**WHAT TO WORK ON:**
Only lines holding the string "carton" are wanted; copy each one from the material.

**DATA BLOCK:**

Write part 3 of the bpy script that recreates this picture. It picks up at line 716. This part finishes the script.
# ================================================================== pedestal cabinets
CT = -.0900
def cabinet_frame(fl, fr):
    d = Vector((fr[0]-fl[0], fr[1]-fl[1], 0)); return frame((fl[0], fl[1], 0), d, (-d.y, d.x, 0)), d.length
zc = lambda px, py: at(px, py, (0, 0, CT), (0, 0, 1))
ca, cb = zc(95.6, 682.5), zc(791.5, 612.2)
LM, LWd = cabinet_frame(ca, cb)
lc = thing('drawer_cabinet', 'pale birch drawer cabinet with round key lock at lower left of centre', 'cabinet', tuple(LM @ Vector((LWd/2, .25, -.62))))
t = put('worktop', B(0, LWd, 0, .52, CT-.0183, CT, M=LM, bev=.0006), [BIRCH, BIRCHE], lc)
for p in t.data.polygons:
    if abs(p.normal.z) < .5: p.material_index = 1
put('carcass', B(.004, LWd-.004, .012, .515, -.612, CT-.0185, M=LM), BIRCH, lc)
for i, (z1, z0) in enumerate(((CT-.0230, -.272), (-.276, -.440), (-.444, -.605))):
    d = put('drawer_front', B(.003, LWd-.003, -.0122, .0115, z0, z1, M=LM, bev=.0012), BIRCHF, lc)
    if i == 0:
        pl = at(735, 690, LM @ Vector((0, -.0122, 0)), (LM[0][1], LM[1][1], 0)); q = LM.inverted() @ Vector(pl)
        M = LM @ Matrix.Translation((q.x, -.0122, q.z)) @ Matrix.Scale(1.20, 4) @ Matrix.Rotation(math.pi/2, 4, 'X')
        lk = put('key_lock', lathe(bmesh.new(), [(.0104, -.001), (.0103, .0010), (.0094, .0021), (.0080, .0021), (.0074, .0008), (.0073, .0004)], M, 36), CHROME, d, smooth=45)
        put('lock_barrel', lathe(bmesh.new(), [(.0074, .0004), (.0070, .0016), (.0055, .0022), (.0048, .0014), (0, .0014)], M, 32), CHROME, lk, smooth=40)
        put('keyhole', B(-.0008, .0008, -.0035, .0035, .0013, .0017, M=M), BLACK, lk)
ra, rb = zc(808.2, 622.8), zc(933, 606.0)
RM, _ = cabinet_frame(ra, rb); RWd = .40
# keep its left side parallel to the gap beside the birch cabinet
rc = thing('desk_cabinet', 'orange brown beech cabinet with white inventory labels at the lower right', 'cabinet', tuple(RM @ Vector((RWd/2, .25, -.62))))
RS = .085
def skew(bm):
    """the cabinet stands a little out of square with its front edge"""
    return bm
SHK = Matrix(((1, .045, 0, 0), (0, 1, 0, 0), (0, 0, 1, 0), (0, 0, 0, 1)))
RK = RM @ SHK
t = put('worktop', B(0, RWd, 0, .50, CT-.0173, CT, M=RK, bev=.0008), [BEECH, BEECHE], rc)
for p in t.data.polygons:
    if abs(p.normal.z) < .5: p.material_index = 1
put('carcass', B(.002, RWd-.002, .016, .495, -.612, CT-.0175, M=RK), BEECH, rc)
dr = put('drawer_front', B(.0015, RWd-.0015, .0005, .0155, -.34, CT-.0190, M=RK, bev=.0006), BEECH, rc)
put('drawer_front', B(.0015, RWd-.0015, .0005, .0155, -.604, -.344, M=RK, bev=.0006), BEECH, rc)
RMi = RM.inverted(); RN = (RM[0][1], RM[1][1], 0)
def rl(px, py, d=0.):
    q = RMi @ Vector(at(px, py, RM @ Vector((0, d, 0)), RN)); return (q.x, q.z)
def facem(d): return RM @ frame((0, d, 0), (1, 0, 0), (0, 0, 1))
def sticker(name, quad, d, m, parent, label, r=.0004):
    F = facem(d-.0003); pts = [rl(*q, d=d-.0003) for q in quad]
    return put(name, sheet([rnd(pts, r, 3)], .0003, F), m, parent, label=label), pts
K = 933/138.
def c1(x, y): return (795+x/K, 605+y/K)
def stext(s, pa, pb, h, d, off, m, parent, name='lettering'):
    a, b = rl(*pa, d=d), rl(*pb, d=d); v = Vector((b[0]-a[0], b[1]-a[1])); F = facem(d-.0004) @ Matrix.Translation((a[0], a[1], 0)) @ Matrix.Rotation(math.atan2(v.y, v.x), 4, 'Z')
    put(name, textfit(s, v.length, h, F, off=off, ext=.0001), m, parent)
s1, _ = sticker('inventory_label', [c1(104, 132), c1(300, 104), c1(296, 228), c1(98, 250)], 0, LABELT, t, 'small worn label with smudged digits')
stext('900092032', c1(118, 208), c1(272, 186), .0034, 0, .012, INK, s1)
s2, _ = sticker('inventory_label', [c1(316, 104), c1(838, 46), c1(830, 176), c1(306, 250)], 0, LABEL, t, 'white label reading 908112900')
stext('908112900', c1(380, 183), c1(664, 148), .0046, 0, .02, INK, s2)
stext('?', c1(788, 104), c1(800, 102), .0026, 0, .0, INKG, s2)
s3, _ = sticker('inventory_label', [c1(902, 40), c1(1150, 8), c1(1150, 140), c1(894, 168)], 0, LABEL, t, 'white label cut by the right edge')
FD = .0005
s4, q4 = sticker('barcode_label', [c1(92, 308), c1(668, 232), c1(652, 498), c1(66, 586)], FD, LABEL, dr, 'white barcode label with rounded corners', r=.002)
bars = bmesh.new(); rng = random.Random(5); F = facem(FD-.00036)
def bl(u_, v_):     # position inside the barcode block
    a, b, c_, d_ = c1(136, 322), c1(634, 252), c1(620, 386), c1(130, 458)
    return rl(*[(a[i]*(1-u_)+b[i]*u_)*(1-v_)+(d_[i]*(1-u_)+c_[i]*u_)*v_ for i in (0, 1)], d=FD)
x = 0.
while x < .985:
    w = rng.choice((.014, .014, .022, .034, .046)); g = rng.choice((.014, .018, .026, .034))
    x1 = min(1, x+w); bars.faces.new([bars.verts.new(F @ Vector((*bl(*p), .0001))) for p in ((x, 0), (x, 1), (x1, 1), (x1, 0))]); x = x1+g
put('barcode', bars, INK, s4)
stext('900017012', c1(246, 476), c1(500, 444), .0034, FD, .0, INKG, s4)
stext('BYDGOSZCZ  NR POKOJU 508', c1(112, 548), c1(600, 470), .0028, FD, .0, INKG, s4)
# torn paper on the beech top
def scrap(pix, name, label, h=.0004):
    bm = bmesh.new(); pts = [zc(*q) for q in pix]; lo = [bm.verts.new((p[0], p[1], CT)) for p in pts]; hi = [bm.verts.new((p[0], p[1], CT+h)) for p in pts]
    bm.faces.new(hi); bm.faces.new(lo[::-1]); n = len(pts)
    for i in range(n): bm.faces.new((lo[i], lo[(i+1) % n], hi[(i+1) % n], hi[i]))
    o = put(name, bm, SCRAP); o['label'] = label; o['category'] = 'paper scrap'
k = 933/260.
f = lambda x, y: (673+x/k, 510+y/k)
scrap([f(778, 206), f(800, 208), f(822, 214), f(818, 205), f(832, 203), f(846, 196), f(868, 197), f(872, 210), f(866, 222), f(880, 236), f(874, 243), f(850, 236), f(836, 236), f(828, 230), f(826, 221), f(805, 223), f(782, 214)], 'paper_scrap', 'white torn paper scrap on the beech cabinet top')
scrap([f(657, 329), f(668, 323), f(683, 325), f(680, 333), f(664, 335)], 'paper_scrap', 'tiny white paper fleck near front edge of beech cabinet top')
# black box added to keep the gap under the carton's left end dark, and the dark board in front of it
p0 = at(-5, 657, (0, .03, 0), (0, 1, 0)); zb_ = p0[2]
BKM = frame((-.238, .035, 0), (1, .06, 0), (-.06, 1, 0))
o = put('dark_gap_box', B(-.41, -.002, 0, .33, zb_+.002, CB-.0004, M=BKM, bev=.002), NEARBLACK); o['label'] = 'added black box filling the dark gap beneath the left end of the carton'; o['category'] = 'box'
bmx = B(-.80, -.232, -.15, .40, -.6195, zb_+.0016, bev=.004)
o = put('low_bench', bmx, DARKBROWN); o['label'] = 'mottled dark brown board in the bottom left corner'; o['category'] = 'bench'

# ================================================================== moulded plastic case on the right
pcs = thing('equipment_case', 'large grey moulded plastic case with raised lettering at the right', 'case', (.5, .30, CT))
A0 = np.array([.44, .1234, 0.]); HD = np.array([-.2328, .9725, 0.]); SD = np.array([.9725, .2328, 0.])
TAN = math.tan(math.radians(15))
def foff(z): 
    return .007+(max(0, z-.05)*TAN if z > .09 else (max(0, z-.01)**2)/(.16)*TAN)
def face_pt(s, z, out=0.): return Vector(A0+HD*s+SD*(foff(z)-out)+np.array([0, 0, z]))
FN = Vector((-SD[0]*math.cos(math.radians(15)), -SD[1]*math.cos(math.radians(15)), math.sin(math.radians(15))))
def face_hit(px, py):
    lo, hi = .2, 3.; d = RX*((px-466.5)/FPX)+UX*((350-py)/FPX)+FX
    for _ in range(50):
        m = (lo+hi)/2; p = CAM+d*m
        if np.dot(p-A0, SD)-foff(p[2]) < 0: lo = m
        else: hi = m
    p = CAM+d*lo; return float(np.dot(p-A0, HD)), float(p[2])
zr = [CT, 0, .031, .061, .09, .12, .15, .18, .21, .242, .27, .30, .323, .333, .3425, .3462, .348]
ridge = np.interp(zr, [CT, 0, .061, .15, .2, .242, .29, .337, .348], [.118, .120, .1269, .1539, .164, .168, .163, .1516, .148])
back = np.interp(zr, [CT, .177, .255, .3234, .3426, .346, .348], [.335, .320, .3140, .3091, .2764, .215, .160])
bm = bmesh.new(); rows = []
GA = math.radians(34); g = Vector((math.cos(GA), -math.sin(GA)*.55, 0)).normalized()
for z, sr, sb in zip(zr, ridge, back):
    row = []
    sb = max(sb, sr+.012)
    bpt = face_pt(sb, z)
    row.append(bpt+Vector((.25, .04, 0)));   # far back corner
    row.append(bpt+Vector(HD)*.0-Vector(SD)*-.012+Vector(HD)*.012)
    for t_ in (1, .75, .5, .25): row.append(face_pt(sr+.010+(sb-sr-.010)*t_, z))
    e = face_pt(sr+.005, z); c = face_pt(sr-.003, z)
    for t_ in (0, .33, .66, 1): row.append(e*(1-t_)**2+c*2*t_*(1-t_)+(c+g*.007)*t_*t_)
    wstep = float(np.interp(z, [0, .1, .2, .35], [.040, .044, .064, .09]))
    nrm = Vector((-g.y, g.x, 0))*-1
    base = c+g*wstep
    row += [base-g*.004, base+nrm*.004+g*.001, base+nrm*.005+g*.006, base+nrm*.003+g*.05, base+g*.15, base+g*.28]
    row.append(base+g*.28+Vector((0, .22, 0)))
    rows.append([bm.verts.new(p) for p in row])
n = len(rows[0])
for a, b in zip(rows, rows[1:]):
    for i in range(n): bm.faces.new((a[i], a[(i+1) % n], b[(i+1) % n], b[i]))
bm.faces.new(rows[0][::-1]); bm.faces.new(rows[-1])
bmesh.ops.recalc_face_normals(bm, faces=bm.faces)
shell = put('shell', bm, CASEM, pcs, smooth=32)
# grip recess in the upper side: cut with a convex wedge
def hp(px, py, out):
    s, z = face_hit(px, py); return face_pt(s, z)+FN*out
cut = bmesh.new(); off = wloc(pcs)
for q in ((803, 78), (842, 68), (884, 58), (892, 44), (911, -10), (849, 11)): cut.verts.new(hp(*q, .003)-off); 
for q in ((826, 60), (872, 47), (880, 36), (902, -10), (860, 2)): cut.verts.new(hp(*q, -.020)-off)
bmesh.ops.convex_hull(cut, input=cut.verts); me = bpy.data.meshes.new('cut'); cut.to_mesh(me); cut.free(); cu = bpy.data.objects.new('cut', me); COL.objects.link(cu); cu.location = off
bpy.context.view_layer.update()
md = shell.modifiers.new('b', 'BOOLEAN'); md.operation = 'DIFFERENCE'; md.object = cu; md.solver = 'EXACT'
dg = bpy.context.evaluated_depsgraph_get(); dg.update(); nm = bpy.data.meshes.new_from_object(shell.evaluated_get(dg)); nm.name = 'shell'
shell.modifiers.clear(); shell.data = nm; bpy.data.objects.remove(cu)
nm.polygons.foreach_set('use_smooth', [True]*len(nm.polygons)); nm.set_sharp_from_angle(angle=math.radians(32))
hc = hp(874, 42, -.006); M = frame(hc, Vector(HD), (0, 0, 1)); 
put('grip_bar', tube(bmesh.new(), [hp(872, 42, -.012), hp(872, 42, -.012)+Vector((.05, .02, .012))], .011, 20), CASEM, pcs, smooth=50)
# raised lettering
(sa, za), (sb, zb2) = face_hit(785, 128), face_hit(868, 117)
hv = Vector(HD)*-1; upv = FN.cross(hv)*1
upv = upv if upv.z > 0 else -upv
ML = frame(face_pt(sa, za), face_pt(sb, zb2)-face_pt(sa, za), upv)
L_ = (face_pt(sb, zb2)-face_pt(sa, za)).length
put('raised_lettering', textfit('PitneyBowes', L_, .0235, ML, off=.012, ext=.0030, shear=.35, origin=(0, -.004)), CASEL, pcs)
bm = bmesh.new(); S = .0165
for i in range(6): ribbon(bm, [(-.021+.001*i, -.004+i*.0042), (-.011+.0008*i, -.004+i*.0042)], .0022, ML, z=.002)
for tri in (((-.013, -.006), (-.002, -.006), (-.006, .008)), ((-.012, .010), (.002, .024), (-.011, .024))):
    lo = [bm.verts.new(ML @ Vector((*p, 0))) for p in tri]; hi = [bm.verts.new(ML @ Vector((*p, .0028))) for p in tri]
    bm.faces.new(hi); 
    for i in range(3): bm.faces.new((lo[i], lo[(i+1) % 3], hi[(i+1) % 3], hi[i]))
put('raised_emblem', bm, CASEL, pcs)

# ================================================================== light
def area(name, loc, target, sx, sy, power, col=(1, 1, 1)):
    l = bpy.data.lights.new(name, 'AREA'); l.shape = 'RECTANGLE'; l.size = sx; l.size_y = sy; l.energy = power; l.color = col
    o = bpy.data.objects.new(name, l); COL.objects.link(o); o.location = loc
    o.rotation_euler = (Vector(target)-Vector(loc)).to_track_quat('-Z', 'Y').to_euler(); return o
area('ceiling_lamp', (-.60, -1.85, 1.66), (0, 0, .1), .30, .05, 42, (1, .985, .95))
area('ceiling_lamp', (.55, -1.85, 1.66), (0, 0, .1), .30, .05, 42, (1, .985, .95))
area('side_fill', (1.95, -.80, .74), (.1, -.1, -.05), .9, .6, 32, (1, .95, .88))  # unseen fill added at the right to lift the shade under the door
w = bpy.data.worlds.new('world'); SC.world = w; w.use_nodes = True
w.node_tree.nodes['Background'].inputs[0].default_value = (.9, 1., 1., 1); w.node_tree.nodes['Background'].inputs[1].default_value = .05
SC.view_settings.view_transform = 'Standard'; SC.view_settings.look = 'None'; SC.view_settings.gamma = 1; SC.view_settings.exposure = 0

**OUTPUT:**
# black box added to keep the gap under the carton's left end dark, and the dark board in front of it
o = put('dark_gap_box', B(-.41, -.002, 0, .33, zb_+.002, CB-.0004, M=BKM, bev=.002), NEARBLACK); o['label'] = 'added black box filling the dark gap beneath the left end of the carton'; o['category'] = 'box'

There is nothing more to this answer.